[What you are asked to do]
Quote every line below exactly and skip any picture.

[Source material]
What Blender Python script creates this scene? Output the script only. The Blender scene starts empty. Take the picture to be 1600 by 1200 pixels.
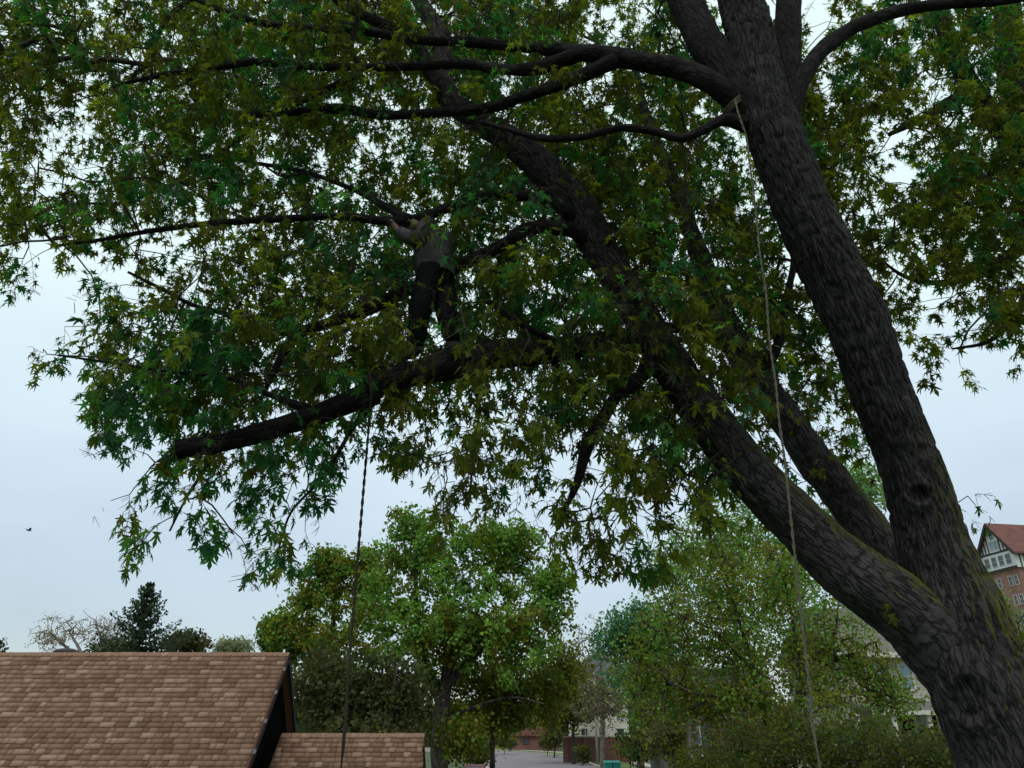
import bpy, math, random
import numpy as np
from mathutils import Vector, Matrix, Quaternion

random.seed(7)
rng = np.random.default_rng(11)
C = bpy.context.scene.collection
S = bpy.context.scene

# ------------------------------------------------------------------ camera
EYE = np.array([0.0, 0.0, 3.6])
PITCH = math.radians(25.0)
F = 1155.0
cam_d = bpy.data.cameras.new('camera')
cam_d.sensor_width = 36.0
cam_d.lens = F / 1600 * 36
cam_d.clip_start = 0.05
cam_d.clip_end = 3000
cam = bpy.data.objects.new('camera', cam_d)
cam.location = EYE
cam.rotation_euler = (math.radians(90) + PITCH, 0, 0)
C.objects.link(cam)
S.camera = cam

# ------------------------------------------------------------------ world and sun
SUN_EL, SUN_ROT = math.radians(60), math.radians(190)
wd = bpy.data.worlds.new('World')
S.world = wd
wd.use_nodes = True
nt = wd.node_tree
for n in list(nt.nodes):
    nt.nodes.remove(n)
out = nt.nodes.new('ShaderNodeOutputWorld')
sky = nt.nodes.new('ShaderNodeTexSky')
sky.sky_type = 'NISHITA'
sky.sun_disc = False
sky.sun_elevation = SUN_EL
sky.sun_rotation = SUN_ROT
b1 = nt.nodes.new('ShaderNodeBackground')
b1.inputs[1].default_value = 0.05
nt.links.new(sky.outputs[0], b1.inputs[0])
tc = nt.nodes.new('ShaderNodeTexCoord')
sep = nt.nodes.new('ShaderNodeSeparateXYZ')
nt.links.new(tc.outputs['Generated'], sep.inputs[0])
noi = nt.nodes.new('ShaderNodeTexNoise')
noi.inputs['Scale'].default_value = 2.2
noi.inputs['Detail'].default_value = 4
mp = nt.nodes.new('ShaderNodeMapping')
mp.inputs['Scale'].default_value = (1, 1, 3.5)
nt.links.new(tc.outputs['Generated'], mp.inputs[0])
nt.links.new(mp.outputs[0], noi.inputs['Vector'])
ma = nt.nodes.new('ShaderNodeMath')
ma.operation = 'MULTIPLY_ADD'
ma.inputs[1].default_value = 0.22
nt.links.new(noi.outputs[0], ma.inputs[0])
nt.links.new(sep.outputs[2], ma.inputs[2])
rmp = nt.nodes.new('ShaderNodeValToRGB')
nt.links.new(ma.outputs[0], rmp.inputs[0])
cr = rmp.color_ramp
cr.elements[0].position = 0.05
cr.elements[0].color = (0.36, 0.41, 0.42, 1)
cr.elements[1].position = 0.86
cr.elements[1].color = (0.82, 0.96, 0.91, 1)
for p, c in ((0.20, (0.38, 0.44, 0.47)), (0.32, (0.50, 0.58, 0.62)), (0.46, (0.64, 0.75, 0.78)), (0.60, (0.78, 0.92, 0.88))):
    e = cr.elements.new(p)
    e.color = (*c, 1)
b2 = nt.nodes.new('ShaderNodeBackground')
b2.inputs[1].default_value = 0.97
nt.links.new(rmp.outputs[0], b2.inputs[0])
ad = nt.nodes.new('ShaderNodeAddShader')
nt.links.new(b1.outputs[0], ad.inputs[0])
nt.links.new(b2.outputs[0], ad.inputs[1])
nt.links.new(ad.outputs[0], out.inputs[0])

sd = bpy.data.lights.new('sun', 'SUN')
sd.energy = 1.3
sd.angle = math.radians(25)
sd.color = (1.0, 0.93, 0.84)
so = bpy.data.objects.new('sun', sd)
to_sun = Vector((math.sin(SUN_ROT) * math.cos(SUN_EL), math.cos(SUN_ROT) * math.cos(SUN_EL), math.sin(SUN_EL)))
so.rotation_euler = to_sun.to_track_quat('Z', 'Y').to_euler()
so.location = (0, 0, 30)
C.objects.link(so)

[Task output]
What Blender Python script creates this scene? Output the script only. The Blender scene starts empty. Take the picture to be 1600 by 1200 pixels.
import bpy, math, random
import numpy as np
from mathutils import Vector, Matrix, Quaternion

random.seed(7)
rng = np.random.default_rng(11)
C = bpy.context.scene.collection
S = bpy.context.scene

# ------------------------------------------------------------------ camera
EYE = np.array([0.0, 0.0, 3.6])
PITCH = math.radians(25.0)
F = 1155.0
cam_d = bpy.data.cameras.new('camera')
cam_d.sensor_width = 36.0
cam_d.lens = F / 1600 * 36
cam_d.clip_start = 0.05
cam_d.clip_end = 3000
cam = bpy.data.objects.new('camera', cam_d)
cam.location = EYE
cam.rotation_euler = (math.radians(90) + PITCH, 0, 0)
C.objects.link(cam)
S.camera = cam

# ------------------------------------------------------------------ world and sun
SUN_EL, SUN_ROT = math.radians(60), math.radians(190)
wd = bpy.data.worlds.new('World')
S.world = wd
wd.use_nodes = True
nt = wd.node_tree
for n in list(nt.nodes):
    nt.nodes.remove(n)
out = nt.nodes.new('ShaderNodeOutputWorld')
sky = nt.nodes.new('ShaderNodeTexSky')
sky.sky_type = 'NISHITA'
sky.sun_disc = False
sky.sun_elevation = SUN_EL
sky.sun_rotation = SUN_ROT
b1 = nt.nodes.new('ShaderNodeBackground')
b1.inputs[1].default_value = 0.05
nt.links.new(sky.outputs[0], b1.inputs[0])
tc = nt.nodes.new('ShaderNodeTexCoord')
sep = nt.nodes.new('ShaderNodeSeparateXYZ')
nt.links.new(tc.outputs['Generated'], sep.inputs[0])
noi = nt.nodes.new('ShaderNodeTexNoise')
noi.inputs['Scale'].default_value = 2.2
noi.inputs['Detail'].default_value = 4
mp = nt.nodes.new('ShaderNodeMapping')
mp.inputs['Scale'].default_value = (1, 1, 3.5)
nt.links.new(tc.outputs['Generated'], mp.inputs[0])
nt.links.new(mp.outputs[0], noi.inputs['Vector'])
ma = nt.nodes.new('ShaderNodeMath')
ma.operation = 'MULTIPLY_ADD'
ma.inputs[1].default_value = 0.22
nt.links.new(noi.outputs[0], ma.inputs[0])
nt.links.new(sep.outputs[2], ma.inputs[2])
rmp = nt.nodes.new('ShaderNodeValToRGB')
nt.links.new(ma.outputs[0], rmp.inputs[0])
cr = rmp.color_ramp
cr.elements[0].position = 0.05
cr.elements[0].color = (0.36, 0.41, 0.42, 1)
cr.elements[1].position = 0.86
cr.elements[1].color = (0.82, 0.96, 0.91, 1)
for p, c in ((0.20, (0.38, 0.44, 0.47)), (0.32, (0.50, 0.58, 0.62)), (0.46, (0.64, 0.75, 0.78)), (0.60, (0.78, 0.92, 0.88))):
    e = cr.elements.new(p)
    e.color = (*c, 1)
b2 = nt.nodes.new('ShaderNodeBackground')
b2.inputs[1].default_value = 0.97
nt.links.new(rmp.outputs[0], b2.inputs[0])
ad = nt.nodes.new('ShaderNodeAddShader')
nt.links.new(b1.outputs[0], ad.inputs[0])
nt.links.new(b2.outputs[0], ad.inputs[1])
nt.links.new(ad.outputs[0], out.inputs[0])

sd = bpy.data.lights.new('sun', 'SUN')
sd.energy = 1.3
sd.angle = math.radians(25)
sd.color = (1.0, 0.93, 0.84)
so = bpy.data.objects.new('sun', sd)
to_sun = Vector((math.sin(SUN_ROT) * math.cos(SUN_EL), math.cos(SUN_ROT) * math.cos(SUN_EL), math.sin(SUN_EL)))
so.rotation_euler = to_sun.to_track_quat('Z', 'Y').to_euler()
so.location = (0, 0, 30)
C.objects.link(so)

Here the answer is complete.